Our favorite time of the year is finally here!

It is time to celebrate and dedicate the entire month of February to black history. Follow Sheen Magazine along the way as we’ll share black history facts throughout the entire month. Every day, we will share little-known facts, celebrate those who played made their mark in history, and the historic moments and events.

Madam C.J. Walker

Madam C.J. Walker was born on December 23rd, 1867 in Delta, Louisiana. Her birth name was Sarah Breedlove. Her parents, Owen and Minerva were freed slaves. Sarah was their fifth child, and the first in her family to be free-born.

Sarah became an orphan at seven years old when Minerva passed away due to unknown causes. After her parents’ passing, Sarah went on to live with her sister and brother in law to Vicksburg, Missippi in 1877. There is no documentation that exists to verify Sarah’s employment during this time frame.

Sarah was frequently mistreated by her brother-in-law but she would soon go on to meet Moses McWilliams at just 14-years-old and was able to escape the harsh treatment. On June 6th, 1885, Sarah gave birth to her daughter, A’Leila. Unfortunately, two years later, Moses passed away.

The mother and daughter duo moved to St. Louis where she found work as a washerwoman, earning $1.50 a day! With this money, Sarah was able to send her daughter to the city’s public schools. Sarah also attended night school as much as she could.

While living in St.
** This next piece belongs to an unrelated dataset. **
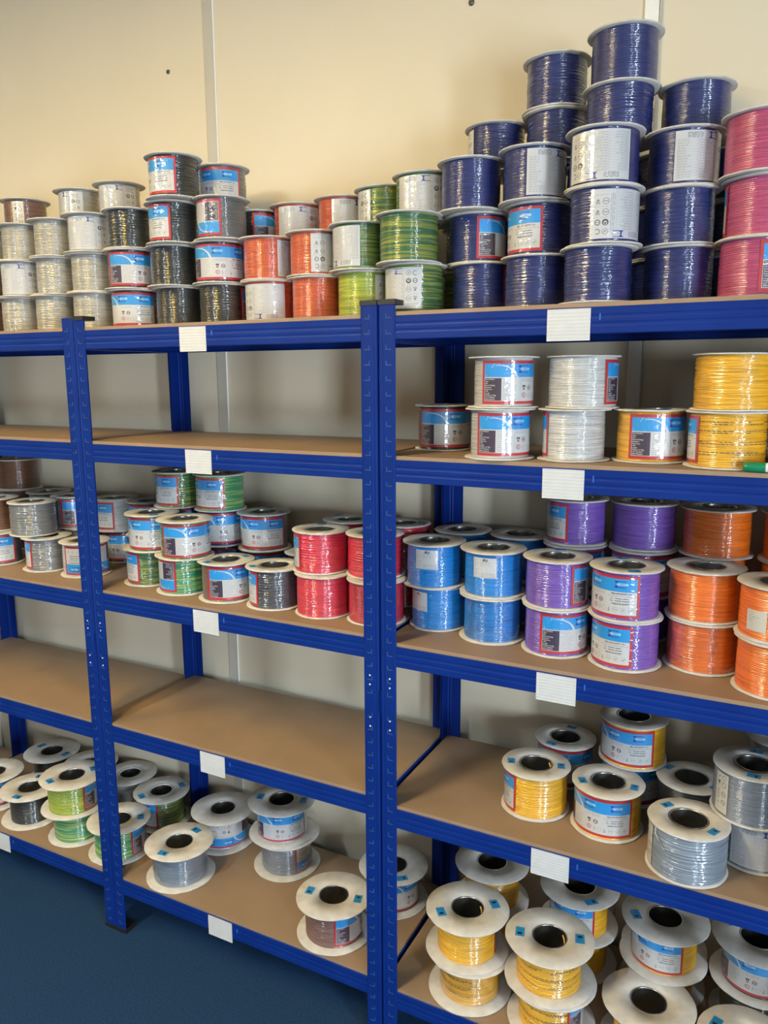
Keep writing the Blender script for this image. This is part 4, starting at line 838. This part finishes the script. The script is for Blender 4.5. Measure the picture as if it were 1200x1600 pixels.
ZB = {'T1': 1.771, 'A3': 1.0554, 'B3': 1.0628, 'C3': 1.0531, 'C2': .6575, 'C4': 1.4729, 'C1': .1731, 'B1': .1845, 'A1': .1845}
for idx, (sh, x, y, lvl, F, B, col, var, lab, stick, extra, text, g) in enumerate(REELS):
    z = ZB[sh]+lvl*RH+(.003 if sh == 'T1' and x > .9 else 0)
    rr = random.Random(idx)
    t = thing('cable_reel', text, 'reel', (x, y, z+.0003), GROUPS[g])
    big = F > .17; fl_, R0 = (FL_L, .101) if big else (FL_S, .075); k = F/2/R0
    fb = obj('bottom_flange', rr.choice(fl_), t, (0, 0, FT*.5), (0, 0, rr.uniform(0, 6.28)), (k, k, 1))
    az = rr.uniform(0, 6.28)
    ft = obj('top_flange', rr.choice(fl_), t, (0, 0, RH-FT*.5), (0, 0, az), (k, k, 1))
    obj('core_tube', TUBE_L if big else TUBE_S, t)
    if var == 0 and rr.random() < .4: wv = 2 if col in ('white', 'red', 'black', 'navy', 'green', 'crimson', 'grey', 'darkgrey') else 1
    else: wv = var
    w = obj('winding', WIND[wv], t, (0, 0, 0), (0, 0, rr.uniform(0, 6.28)), (B/2, B/2, 1), WIRES[col])
    if var == 1: obj('shrink_film', FILM_ME, t, (0, 0, 0), (0, 0, rr.uniform(0, 6.28)), (B/2, B/2, 1))['label'] = 'crinkled clear film'
    if lab: obj('label', label_mesh(lab[0], B, lab[2]), t, rot=(0, 0, math.radians(lab[1])))
    if 'print' in extra: obj('printed_text', label_mesh('T', B, 0), t, rot=(0, 0, rr.uniform(0, 6.28)))
    for a in stick:
        a = math.radians(a); rs = (.067 if big else .0565)
        obj('blue_sticker', ST_L if big else ST_S, ft, (rs*math.cos(a-az)/k, rs*math.sin(a-az)/k, FT*.5+.0002), (0, 0, a-az+PI/2+rr.uniform(-.15, .15)), (1/k, 1/k, 1))
    if 'end' in extra: obj('wire_end', CUT_END, t, rot=(0, 0, math.radians(25)))
    if 'tail' in extra: obj('wire_tail', LOOSE, t, rot=(0, 0, math.radians(-122)))

# ---------------------------------------------------------------- marker on the upper right shelf
mk = thing('marker_pen', 'marker pen with green cap lying on the upper right shelf edge', 'marker', (1.672, .0125, 1.4729))
def lathe_x(prof, mat, name):
    m = MB(); n = 20; rows = [[(x, r*math.cos(2*PI*i/n), .0092+r*math.sin(2*PI*i/n)) for i in range(n)] for x, r in prof]
    m.grid(rows); m.face(list(reversed(rows[0]))); m.face(rows[-1]); return m.mesh(name, [mat], True)
obj('cap', lathe_x([(-.048, .0060), (-.0465, .0078), (-.040, .0083), (-.018, .0090), (-.016, .0086), (-.014, .0090), (-.013, .0090)], GREENCAP, 'cap'), mk)
obj('barrel', lathe_x([(-.0128, .0080), (-.012, .0086), (.050, .0088), (.075, .0088), (.078, .0070)], WHITEPL, 'barrel'), mk)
Louis, she met her second husband Charles J. Walker.

The idea

Sarah developed a scalp disorder during the 1890s, because of this she began to lose her hair, which sparked an idea for her to experiment with home remedies and store-bought hair care treatments in order to improve her condition.

Sarah became a commission agent when she was hired on by Annie Turnbo Malone and moved to Denver, Colorado.
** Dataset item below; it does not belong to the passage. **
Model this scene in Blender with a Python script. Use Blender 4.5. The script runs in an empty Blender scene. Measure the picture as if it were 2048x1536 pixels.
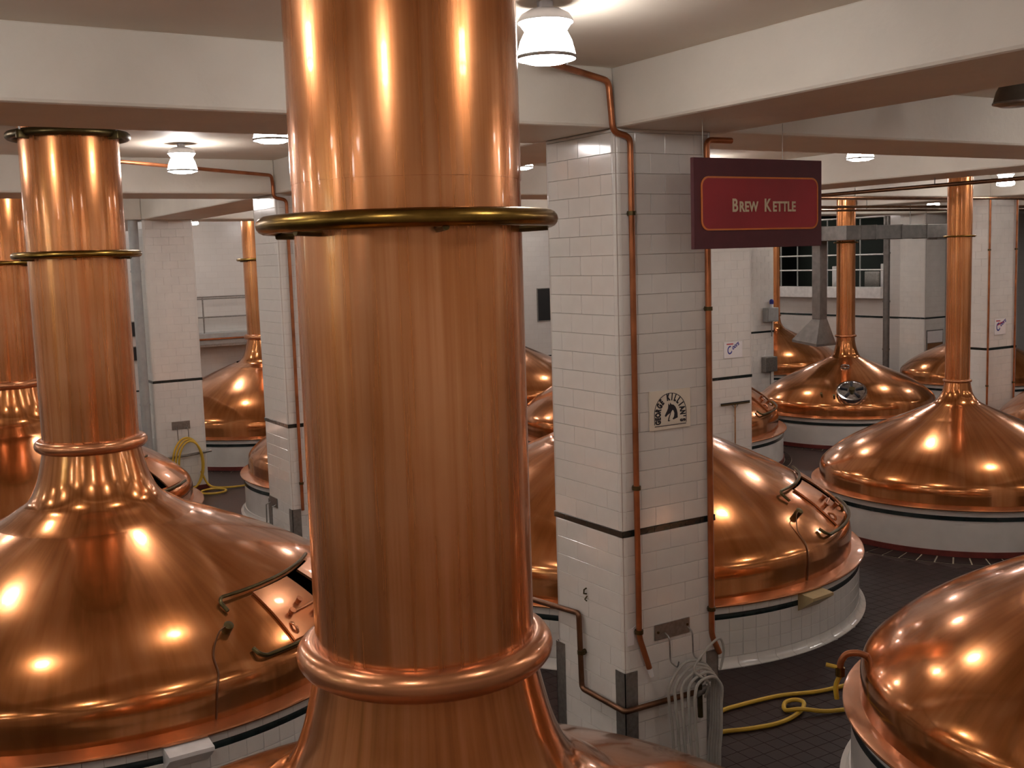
import bpy, bmesh, math, random
from math import sin, cos, pi, radians as rad
from mathutils import Vector, Matrix

random.seed(7)
S = bpy.context.scene
C = S.collection

# ------------------------------------------------------------------ camera, world, exposure
CZ = 5.46                                    # eye height above the brewhouse floor
F_PX, YAW, PIT, ROLL = 2194.8, rad(58.62), rad(6.527), rad(1.772)
fw = Vector((cos(YAW)*cos(PIT), sin(YAW)*cos(PIT), -sin(PIT)))
rt0 = Vector((sin(YAW), -cos(YAW), 0))
dn0 = fw.cross(rt0)
if dn0.z > 0: dn0 = -dn0
rt = rt0*cos(ROLL) + dn0*sin(ROLL)
dn = -rt0*sin(ROLL) + dn0*cos(ROLL)
cd = bpy.data.cameras.new('camera')
cam = bpy.data.objects.new('camera', cd)
C.objects.link(cam)
cd.sensor_width = 36.0
cd.lens = F_PX/2048*36.0
cd.clip_start, cd.clip_end = 0.1, 200
m = Matrix.Identity(4)
for r in range(3):
    m[r][0], m[r][1], m[r][2] = rt[r], -dn[r], -fw[r]
m[2][3] = CZ
cam.matrix_world = m
S.camera = cam

def to_px(p):
    v = Vector(p) - Vector((0, 0, CZ))
    d = v.dot(fw)
    return 1024 + F_PX*v.dot(rt)/d, 768 + F_PX*v.dot(dn)/d, d

w = bpy.data.worlds.new('world')
S.world = w
w.use_nodes = True
bg = w.node_tree.nodes['Background']
bg.inputs[0].default_value = (0.72, 0.86, 0.66, 1)
bg.inputs[1].default_value = 4.0
S.view_settings.view_transform = 'Standard'
S.view_settings.look = 'None'
S.view_settings.exposure = 0.32
S.view_settings.gamma = 1.0
S.view_settings.use_curve_mapping = False
S.cycles.max_bounces = 5
S.cycles.diffuse_bounces = 3
S.cycles.glossy_bounces = 3
S.cycles.adaptive_threshold = 0.14
S.cycles.adaptive_min_samples = 16
LAMP_POWER = 34.0
LAMP_COLOR = (1.0, 0.93, 0.90)

# ------------------------------------------------------------------ grid of the hall
X0, Y0, SX, SY, CW = 6.332, 8.40, 9.465, 9.317, 1.20
BEAM_Z, CEIL = 6.64, 7.19
BEAM_W = 1.38
XL, XR, YB, YF = -12.6, 34.727, 36.351, -2.2
STRIPE = 2.775                               # top of the dark tile course
COURSE = 0.1917

# ------------------------------------------------------------------ helpers
def empty(name, loc=(0, 0, 0), rz=0.0):
    o = bpy.data.objects.new(name, None)
    o.empty_display_size = 0.2
    C.objects.link(o)
    o.location = loc
    o.rotation_euler = (0, 0, rz)
    return o

def tag(o, label=None, cat=None, group=None, kind=None):
    if label: o['label'] = label
    if cat: o['category'] = cat
    if group: o['group'] = group
    if kind: o['kind'] = kind
    return o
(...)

Turning the idea into reality

Walker’s husband helped ads for the treatments made by Sarah and encouraged her to use a more recognized name, Madam C.J. Walker. In 1907, the couple traveled to promote the products and give demonstrations that included her own formula for pomade and the use of heated combs.

In 1908, Walker opened up a factory and beauty school in Pittsburgh! She transferred her business operations to Indianapolis and titled it the Madam C.J. Walker Manufacturing Company which grew to become a highly successful company. There, the company manufactured cosmetics and trained sales beauticians called, “Walker Agents.”

On top of all the success, Walker organized clubs and conventions for these agents and held philanthropic and educational efforts.

New ventures

Madam C.J. Walker and Charles divorced in 1913. She traveled to Latin America and the Caribbean to promote her business and recruit others to teach her methods.

While away, A’Leila helped facilitate the purchase of property for the company in Harlem, New York. Walker returned from her travels in 1916 and continued to operate her business in Harlem while the day-to-day operations of her factory happened in Indianapolis.

In 1918, Walker built an Italianate mansion called, Villa Lewaro. It was designed by African American architect, Vertner Tandy.

We know that Walker took part in the social and political culture of the Harlem Renaissance. She found philanthropies and educational scholarships, donated to the homes for the elderly, the National Association for the Advancement of Colored People, and the National Conference on Lynching to improve the lives of African Americans.

The passing of Madam C.J. Walker

Madam C.J. Walker passed away on May 25th, 1919 at the age of 51 due to hypertension. At the time of her death, she was the sole owner of her business, which was valued at more than $1 million!